Agustín García Calvo, comunero presocrático, catedrático represaliado por el franquismo, feroz y delicadamente visible en un mundo donde predominan los invisibles por vocación o por pavor, no se conformaba y eso se notaba mucho: no se conformaba con lo enunciado, con lo presupuesto, con lo establecido, con lo legislado, con lo ya pensado. No se conformaba con argumentos y no se conformaba con actos de vida. No se conformaba ni siquiera con el inconformismo táctico de muchos, cuyas falacias lógicas, gramaticales, políticas y mentales ponía a la vista con apenas dos pases mágicos en una pizarra o tres palabras puestas en hora (puestas al segundo) en la mesa de un bar.

Un tipo genial, un humanista sin componendas que ha dejado varias docenas de libros geniales de todos los géneros. Libros que se seguirán leyendo dentro de trescientos años si es que para entonces se sigue leyendo o si es que para entonces sigue habiendo un planeta llamado Tierra. Porque esos libros, entre tanta estulticia insustancial, hablan de lo que importa, le hablan a la parte nuestra que más debiera importarnos: la parte viva, la parte que no quiere ser aplastada por las distintas muertes que tiene a su disposición la Muerte, la parte que se resiste a dejar de ser parte para quedar anulada en un Todo. Eruditos esos libros, sobre todos los ensayísticos, sin erudición porque lo que en ellos predomina es el dato exacto que se necesita para apuntalar una idea exacta, no esa acumulación autohipnótica de datos que engrosan la mayoría de los volúmenes mientras adelgazan de manera proporcional la inteligencia que esos volúmenes supuestamente buscan. Bellísimos poemas de amor, memorables versiones de Heráclito, Homero, Lucrecio o los sonetos de Shakespeare, originales reflexiones sobre la lengua y sus misterios, impactantes ataques a la pareja, al amor o al dinero.

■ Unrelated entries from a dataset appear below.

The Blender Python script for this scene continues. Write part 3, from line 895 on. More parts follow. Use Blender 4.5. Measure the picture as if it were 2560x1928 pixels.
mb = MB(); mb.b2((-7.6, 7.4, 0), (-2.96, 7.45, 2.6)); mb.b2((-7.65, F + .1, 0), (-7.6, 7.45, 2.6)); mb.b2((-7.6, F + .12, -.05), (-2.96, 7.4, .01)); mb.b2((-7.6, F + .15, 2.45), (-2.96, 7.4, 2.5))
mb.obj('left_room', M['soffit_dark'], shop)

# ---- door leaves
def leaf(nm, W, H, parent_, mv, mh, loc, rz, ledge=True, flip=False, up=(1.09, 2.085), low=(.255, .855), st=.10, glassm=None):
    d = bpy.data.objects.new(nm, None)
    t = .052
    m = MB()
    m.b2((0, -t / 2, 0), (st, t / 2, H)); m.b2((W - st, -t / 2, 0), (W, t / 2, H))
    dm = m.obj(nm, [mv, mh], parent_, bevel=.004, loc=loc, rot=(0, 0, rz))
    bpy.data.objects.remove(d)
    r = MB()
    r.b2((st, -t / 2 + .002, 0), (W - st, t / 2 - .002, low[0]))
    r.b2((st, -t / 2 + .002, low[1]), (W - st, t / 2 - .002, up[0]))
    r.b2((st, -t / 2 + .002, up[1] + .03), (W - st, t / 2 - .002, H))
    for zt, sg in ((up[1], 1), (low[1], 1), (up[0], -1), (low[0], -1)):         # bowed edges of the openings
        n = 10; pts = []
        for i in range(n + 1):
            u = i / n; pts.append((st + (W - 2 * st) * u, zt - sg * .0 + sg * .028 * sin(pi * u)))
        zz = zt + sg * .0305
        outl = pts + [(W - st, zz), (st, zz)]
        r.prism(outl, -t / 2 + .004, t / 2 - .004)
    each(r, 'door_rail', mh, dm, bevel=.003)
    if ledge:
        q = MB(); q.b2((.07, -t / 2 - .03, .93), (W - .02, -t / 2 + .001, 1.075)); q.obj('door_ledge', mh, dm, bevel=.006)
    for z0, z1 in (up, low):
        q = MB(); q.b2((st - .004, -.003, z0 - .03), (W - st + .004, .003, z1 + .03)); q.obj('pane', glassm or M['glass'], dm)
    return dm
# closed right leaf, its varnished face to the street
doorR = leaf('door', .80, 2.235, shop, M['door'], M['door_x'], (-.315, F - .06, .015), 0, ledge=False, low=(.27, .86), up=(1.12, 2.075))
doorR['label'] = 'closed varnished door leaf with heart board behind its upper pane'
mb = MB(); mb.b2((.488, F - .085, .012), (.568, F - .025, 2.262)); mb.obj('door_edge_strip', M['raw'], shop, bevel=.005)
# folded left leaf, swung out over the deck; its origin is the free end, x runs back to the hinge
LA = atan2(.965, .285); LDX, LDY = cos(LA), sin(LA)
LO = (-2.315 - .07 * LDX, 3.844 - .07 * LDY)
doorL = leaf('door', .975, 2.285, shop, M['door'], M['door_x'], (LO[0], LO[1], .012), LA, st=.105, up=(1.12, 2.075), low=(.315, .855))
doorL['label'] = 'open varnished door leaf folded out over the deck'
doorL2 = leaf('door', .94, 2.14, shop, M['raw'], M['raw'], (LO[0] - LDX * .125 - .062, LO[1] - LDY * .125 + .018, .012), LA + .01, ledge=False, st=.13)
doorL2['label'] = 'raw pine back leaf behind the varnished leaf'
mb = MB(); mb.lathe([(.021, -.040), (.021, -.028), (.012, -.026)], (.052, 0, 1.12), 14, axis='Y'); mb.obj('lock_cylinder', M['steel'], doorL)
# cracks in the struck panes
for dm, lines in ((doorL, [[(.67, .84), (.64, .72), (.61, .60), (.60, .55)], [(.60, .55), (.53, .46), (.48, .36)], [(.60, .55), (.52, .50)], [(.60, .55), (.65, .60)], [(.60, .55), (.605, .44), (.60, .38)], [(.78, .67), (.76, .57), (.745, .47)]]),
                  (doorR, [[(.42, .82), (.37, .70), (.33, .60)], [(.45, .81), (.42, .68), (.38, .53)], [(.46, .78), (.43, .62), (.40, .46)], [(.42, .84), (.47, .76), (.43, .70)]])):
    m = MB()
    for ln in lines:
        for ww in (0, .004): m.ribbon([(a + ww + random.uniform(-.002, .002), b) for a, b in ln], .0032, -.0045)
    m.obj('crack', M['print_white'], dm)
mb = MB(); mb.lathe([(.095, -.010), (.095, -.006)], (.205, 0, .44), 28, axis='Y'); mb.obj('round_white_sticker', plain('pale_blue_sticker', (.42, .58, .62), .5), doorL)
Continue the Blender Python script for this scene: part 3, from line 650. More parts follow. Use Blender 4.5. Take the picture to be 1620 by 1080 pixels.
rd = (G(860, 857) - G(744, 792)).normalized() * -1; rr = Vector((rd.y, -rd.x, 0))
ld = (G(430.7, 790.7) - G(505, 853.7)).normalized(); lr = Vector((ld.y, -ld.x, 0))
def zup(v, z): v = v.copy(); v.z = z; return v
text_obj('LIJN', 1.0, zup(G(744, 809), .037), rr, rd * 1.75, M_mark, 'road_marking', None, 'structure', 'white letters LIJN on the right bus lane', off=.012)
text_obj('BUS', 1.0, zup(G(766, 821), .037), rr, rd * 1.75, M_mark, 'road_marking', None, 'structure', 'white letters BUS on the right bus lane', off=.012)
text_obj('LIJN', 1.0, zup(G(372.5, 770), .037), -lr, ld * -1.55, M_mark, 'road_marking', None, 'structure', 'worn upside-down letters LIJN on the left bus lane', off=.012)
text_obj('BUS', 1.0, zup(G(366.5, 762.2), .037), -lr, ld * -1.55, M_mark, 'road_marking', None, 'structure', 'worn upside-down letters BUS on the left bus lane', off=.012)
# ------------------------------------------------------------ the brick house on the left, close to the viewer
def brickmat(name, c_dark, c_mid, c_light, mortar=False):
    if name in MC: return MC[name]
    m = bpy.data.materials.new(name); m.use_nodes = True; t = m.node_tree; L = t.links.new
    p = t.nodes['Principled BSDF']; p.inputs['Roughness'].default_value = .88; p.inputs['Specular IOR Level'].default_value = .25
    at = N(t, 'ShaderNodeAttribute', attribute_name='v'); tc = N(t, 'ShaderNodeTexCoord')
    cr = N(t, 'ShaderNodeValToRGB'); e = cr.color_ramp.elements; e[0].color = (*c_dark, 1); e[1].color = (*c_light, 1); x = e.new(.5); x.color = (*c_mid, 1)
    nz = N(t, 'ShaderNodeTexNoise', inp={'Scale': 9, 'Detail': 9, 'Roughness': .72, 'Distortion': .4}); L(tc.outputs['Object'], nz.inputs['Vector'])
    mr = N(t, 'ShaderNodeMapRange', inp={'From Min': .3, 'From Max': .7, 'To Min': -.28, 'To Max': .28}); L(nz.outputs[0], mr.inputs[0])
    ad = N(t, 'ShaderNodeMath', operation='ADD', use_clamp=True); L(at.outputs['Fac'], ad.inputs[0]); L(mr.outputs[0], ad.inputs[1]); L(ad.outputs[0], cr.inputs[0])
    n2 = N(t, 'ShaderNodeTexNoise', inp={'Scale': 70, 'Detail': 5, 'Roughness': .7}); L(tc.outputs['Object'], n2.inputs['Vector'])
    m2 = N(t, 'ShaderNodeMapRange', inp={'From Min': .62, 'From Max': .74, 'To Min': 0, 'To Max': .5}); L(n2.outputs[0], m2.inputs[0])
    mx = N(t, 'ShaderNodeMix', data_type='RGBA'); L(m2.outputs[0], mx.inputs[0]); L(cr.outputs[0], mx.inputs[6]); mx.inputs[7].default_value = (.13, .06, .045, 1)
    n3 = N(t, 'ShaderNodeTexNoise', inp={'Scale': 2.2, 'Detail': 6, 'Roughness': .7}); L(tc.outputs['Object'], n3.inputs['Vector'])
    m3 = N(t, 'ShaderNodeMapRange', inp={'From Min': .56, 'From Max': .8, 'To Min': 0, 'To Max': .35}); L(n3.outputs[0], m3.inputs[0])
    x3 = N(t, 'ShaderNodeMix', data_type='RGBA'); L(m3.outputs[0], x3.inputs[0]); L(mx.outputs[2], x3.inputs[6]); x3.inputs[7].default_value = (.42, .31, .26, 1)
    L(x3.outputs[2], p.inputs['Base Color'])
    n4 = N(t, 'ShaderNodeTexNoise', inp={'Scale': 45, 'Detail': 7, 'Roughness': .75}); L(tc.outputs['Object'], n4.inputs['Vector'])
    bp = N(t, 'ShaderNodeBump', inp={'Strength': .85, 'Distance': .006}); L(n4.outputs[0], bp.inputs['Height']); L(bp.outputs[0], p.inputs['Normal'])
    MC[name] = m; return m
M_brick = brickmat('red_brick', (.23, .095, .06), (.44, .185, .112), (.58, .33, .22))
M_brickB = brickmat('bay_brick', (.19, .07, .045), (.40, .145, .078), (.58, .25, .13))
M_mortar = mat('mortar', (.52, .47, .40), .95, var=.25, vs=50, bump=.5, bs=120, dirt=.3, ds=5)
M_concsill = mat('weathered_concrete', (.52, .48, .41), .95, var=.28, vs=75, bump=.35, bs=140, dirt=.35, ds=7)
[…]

Sabios así quedan pocos. Quizás solo su compañera de tantos lustros, Isabel Escudero (en cuyos magistrales libros de poemas y ocurrencias breves «Nunca se sabe» y «Fiat umbra» García Calvo comparece respetuosamente desmitificado, un dios desendiosado para que no caigamos en la tentación de usarle para erigir un panteón), y Rafael Sánchez Ferlosio, otro contracorriente insobornable, otro estilista imposible de imitar, otro también muy otro y muy suyo y muy de nadie. Sabios así: eso necesitamos, ahora más que nunca, ahora o nunca, porque el mundo, señores, se está poniendo tenebroso y necesitamos gente con luz propia que nos aparte de tanta gente con luz hipotecada (por no decir falsa).